South Africa’s shock GDP data released showing that the country has entered into a recession came a surprise to many, with economists saying that most alarming of all is how much poorer SA consumers are getting month by month.

Official figures released showed that South Africa’s economy contracted by 0.7% (quarter-on-quarter, seasonally adjusted) during the first quarter of 2017.

This follows the 0.3% contraction during the last quarter of 2016 and pushes the country officially into a technical recession.

Speaking to Radio 702, Investec Asset Management economist Nazmeera Moola said that the data showed that consumers are under immense strain.

“We all felt like the domestic market has been in recession for a few years, but we thought – because of the expected maize harvest, pick up in the mining industry and in tourism – we had escaped the technical recession,” she said.

According to the economist, while there is a definition for a technical recession, the ‘dark and gloomy’ reality is far more difficult to pin down.

Here, one needs to look at other indicators to tell how bad things are or will get – and consumer spending and tax revenue are places to look.

“Tax revenues can contract – that would be a very dark real recession.
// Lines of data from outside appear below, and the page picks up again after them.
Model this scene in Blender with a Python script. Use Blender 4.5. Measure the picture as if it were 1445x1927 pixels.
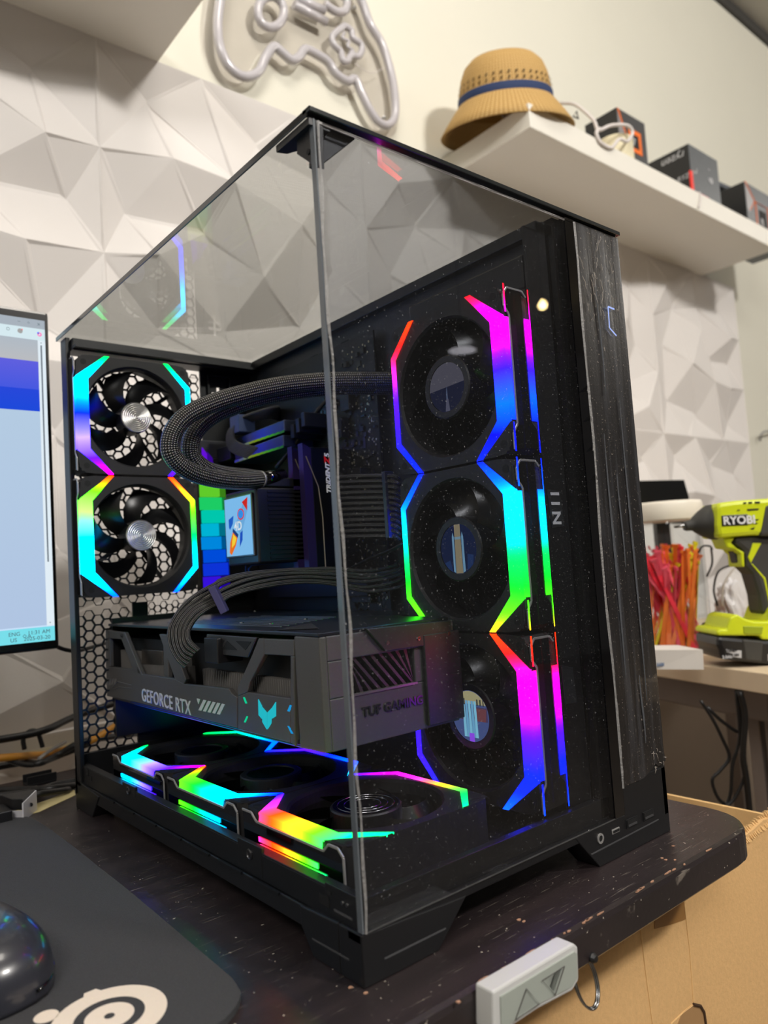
import bpy, bmesh, math, random
from mathutils import Vector, Matrix, geometry
random.seed(7)
S = bpy.context.scene
COL = S.collection
for o in list(bpy.data.objects): bpy.data.objects.remove(o)

# ------------------------------------------------------------------ camera
CP = Vector((-0.23397, -0.32117, 0.21184))
RT = Vector((0.770183, -0.634484, -0.065179))
UP = Vector((0.003822, -0.097597, 0.995219))
FW = Vector((0.637811, 0.76675, 0.072743))
FPX = 1416.374
cd = bpy.data.cameras.new('camera'); cam = bpy.data.objects.new('camera', cd); COL.objects.link(cam)
cam.matrix_world = Matrix(((RT.x, UP.x, -FW.x, CP.x), (RT.y, UP.y, -FW.y, CP.y), (RT.z, UP.z, -FW.z, CP.z), (0, 0, 0, 1)))
cd.sensor_fit = 'HORIZONTAL'; cd.sensor_width = 36.0; cd.lens = 36.0 * FPX / 1445.0
cd.clip_start = 0.01; cd.clip_end = 50
cd.dof.use_dof = True; cd.dof.focus_distance = 0.55; cd.dof.aperture_fstop = 10.0
S.camera = cam
# ------------------------------------------------------------------ world, lights, exposure
S.view_settings.view_transform = 'Standard'; S.view_settings.look = 'None'
S.view_settings.exposure = 0.0; S.view_settings.gamma = 1.0; S.view_settings.use_curve_mapping = False
w = bpy.data.worlds.new('room_light'); S.world = w; w.use_nodes = True
w.node_tree.nodes['Background'].inputs[0].default_value = (1.0, 0.93, 0.84, 1)
w.node_tree.nodes['Background'].inputs[1].default_value = 0.06
def area(name, loc, target, size, power, color):
    l = bpy.data.lights.new(name, 'AREA'); l.shape = 'SQUARE'; l.size = size; l.energy = power; l.color = color
    o = bpy.data.objects.new(name, l); COL.objects.link(o); o.location = loc
    o.rotation_euler = (Vector(target) - Vector(loc)).to_track_quat('-Z', 'Y').to_euler()
    return o
area('key_panel_light', (0.85, -1.96, 2.10), (0.9, 0.79, 0.9), 0.30, 84, (1.0, 0.96, 0.91))
area('left_panel_light', (-1.5, -1.6, 2.10), (-0.2, 0.3, 0.2), 1.0, 70, (1.0, 0.97, 0.93))
area('right_panel_light', (4.3, -1.1, 2.10), (1.9, 0.6, 0.6), 0.8, 34, (1.0, 0.94, 0.86))
area('centre_panel_light', (0.3, -0.2, 2.12), (0.3, 0.1, 0.0), 0.5, 11, (1.0, 0.93, 0.84))

# ------------------------------------------------------------------ helpers
def ray(px, py):
    return RT * ((px - 722.5) / FPX) - UP * ((py - 963.5) / FPX) + FW
def U(px, py, ax, v):            # the point of the plane ax=v seen at a photo pixel
    i = 'xyz'.index(ax); d = ray(px, py); return CP + d * ((v - CP[i]) / d[i])
def T(px, py, t): return CP + ray(px, py) * t

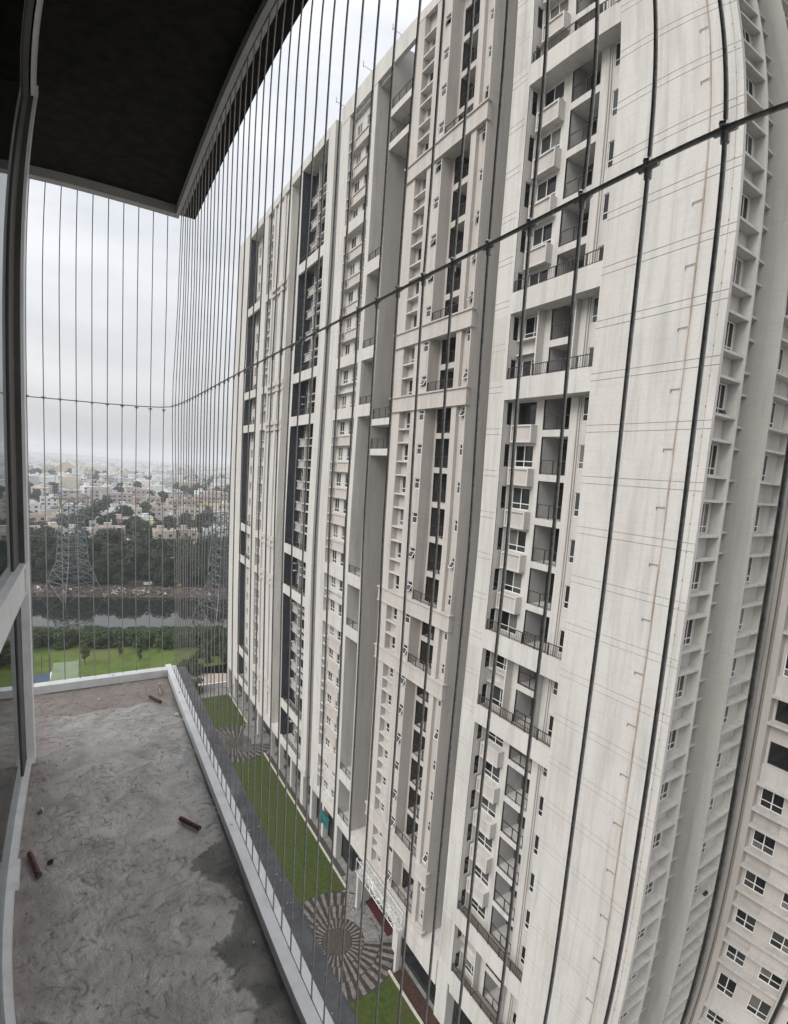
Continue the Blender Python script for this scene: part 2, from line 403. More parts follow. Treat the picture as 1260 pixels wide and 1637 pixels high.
    cl = MB().box(-.035, 0, -.022, .022, -.022, .022).mesh('clip', 'bracket_grey')
    for i in range(58): put('clip', cl, cb, (D - .005, 12.95, -42 + i * 1.4))
    put('lobby_glazing', MB().box(25.5, 25.6, N0, N1, G, ZB - .6).mesh('lobby_glazing', 'lobby_glass'), t)
    # end elevation, first window column
    e = MB(); YE = 13.18
    e.sheet('y', YE, D + .24, 27.1, G, TOP, [(25.40, 26.84, Fl(n) + .45, Fl(n) + 2.0) for n in floors], .12)
    e.box(27.1, 27.23, YR, 17.5, G, TOP)
    e.quad((27.23, 16.4, G), (31.0, 16.4, G), (31.0, 16.4, TOP), (27.23, 16.4, TOP))
    e.box(31.0, 31.12, 12.76, 16.4, G, TOP)
    e.sheet('y', 13.36, 31.12, 34.3, G, TOP, [(31.7, 33.05, Fl(n) + .45, Fl(n) + 2.0) for n in floors], .12)
    e.box(34.3, 34.45, 12.76, 16, G, TOP); e.quad((34.45, 13.2, G), (36.6, 13.2, G), (36.6, 13.2, TOP), (34.45, 13.2, TOP))
    put('end_wall', e.mesh('end_wall', 'paint'), t)
    for n in floors:
        F = Fl(n)
        window(t, 26.12, YE + .03, F + .45, 1.44, 1.55, 3, .36, rz=R(90), fr=.045)
        window(t, 32.375, 13.36 + .03, F + .45, 1.35, 1.55, 3, .36, rz=R(90))
        for dz in (.30, 2.06):
            box_part('window_ledge', t, D + .245, 27.1, 12.64, YE, F + dz, F + dz + .13, 'paint')
            box_part('window_ledge', t, 31.125, 34.3, 12.80, 13.36, F + dz, F + dz + .13, 'paint')
            box_part('window_ledge', t, 27.24, 30.995, 14.02, 14.9, F + dz, F + dz + .13, 'paint')
    # clutter on a few ledges
    cm = MB().box(-.25, .25, -.12, .12, 0, .22).box(-.05, .2, -.08, .1, .22, .34).mesh('flower_pot', 'metal_dark')
    for n, x, y in ((1, 26.2, 12.85), (-9, 33.3, 12.95)):
        put('flower_pot', cm, t, (x, y, Fl(n) + .43), scale=.7)
    return t
near_tower()

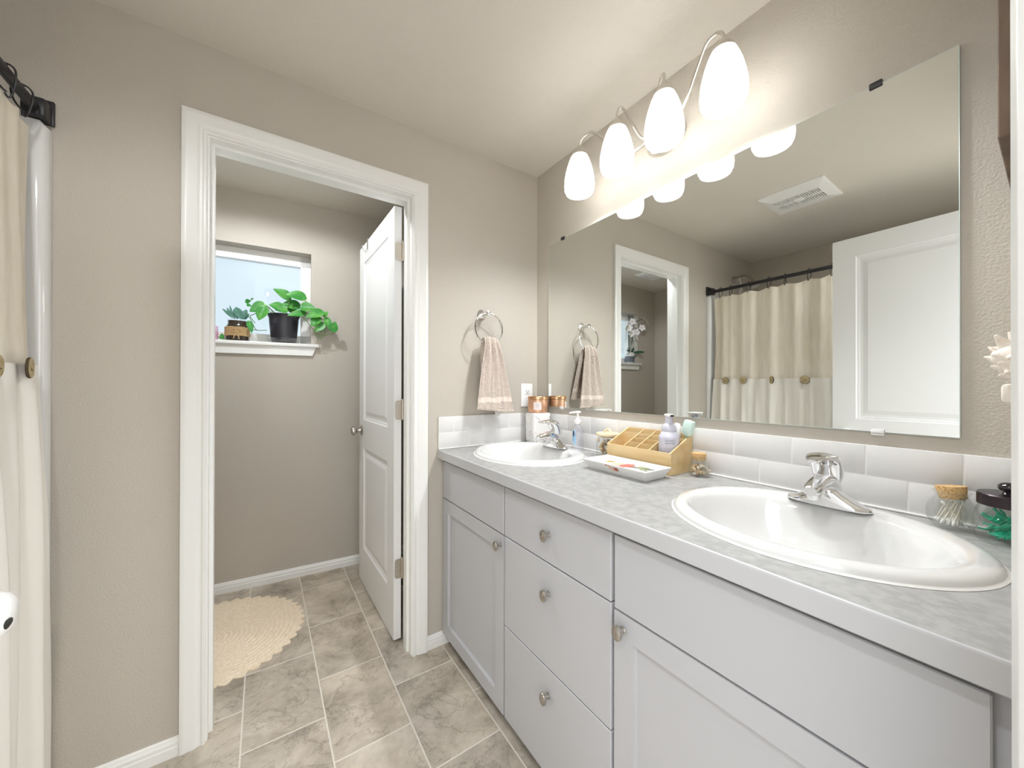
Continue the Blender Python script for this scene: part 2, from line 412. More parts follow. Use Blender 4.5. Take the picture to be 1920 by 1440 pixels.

We don’t expect that to happen this year, but in real terms, it could,” Moola said.

With the projected growth in the second quarter of 2017, South Africa could very well be out of a ‘technical’ recession in Q2 – but that does not necessarily mean the ‘real’ recession is over.

“Portions of the economy that are dependent on consumer spending and direct investment will be under pressure for the rest of 2017,” Moola said.

Consumers in a crappy place

According to Moola, consumer pressure is mounting, and the current levels of salaries and wages represent the weakest growth in nominal compensation that South Africa has seen since the 1990s.

In effect, unemployment is up, and compensation for those who are employed has been lower than inflation, meaning the average South African has been getting poorer.

“If average compensation growth sits at around 4.5% and inflation sits at 6%, you have a real contraction in compensation,” Moola said.

BankServAfrica’s latest Disposable Salary Index (BDSI) echoed this view, showing that the average take-home salary in January 2017 versus January 2016 showed a real decline of 2.6%, despite being 3.9% higher in nominal terms.

“Add to that the tax measures being factored in…and it’s no wonder the consumer is in a crappy place at the moment,” the economist said.

Looking at the latest data from Stats SA, its clear that consumer spending is down across most sectors – even in areas like food. And things may get a lot worse.

Ratings downgrades 

The latest data may influence ratings firm Moody’s, to downgrade South Africa to junk. Before the GDP data, it was expected by economists to downgrade South Africa by only one notch, with a stable outlook.

According to chief economist at Efficient Group, Dawie Roodt, South Africa now faces the prospect of a two-notch downgrade by Moody’s, which would put the country in junk across all three ratings firms.

If Moody’s – and S&P Global – put South Africa’s local debt into junk, then it would lead to forced selling by investors, amounting to over R120 billion. This disinvestment will have an impact on the rand, which will then ripple across the economy, as has already been seen.

“All the ratings care about is the growth of the country going forward – that’s the income, that’s the taxable base. So weaker growth means bigger risk, and that’s a concern,” Moola said.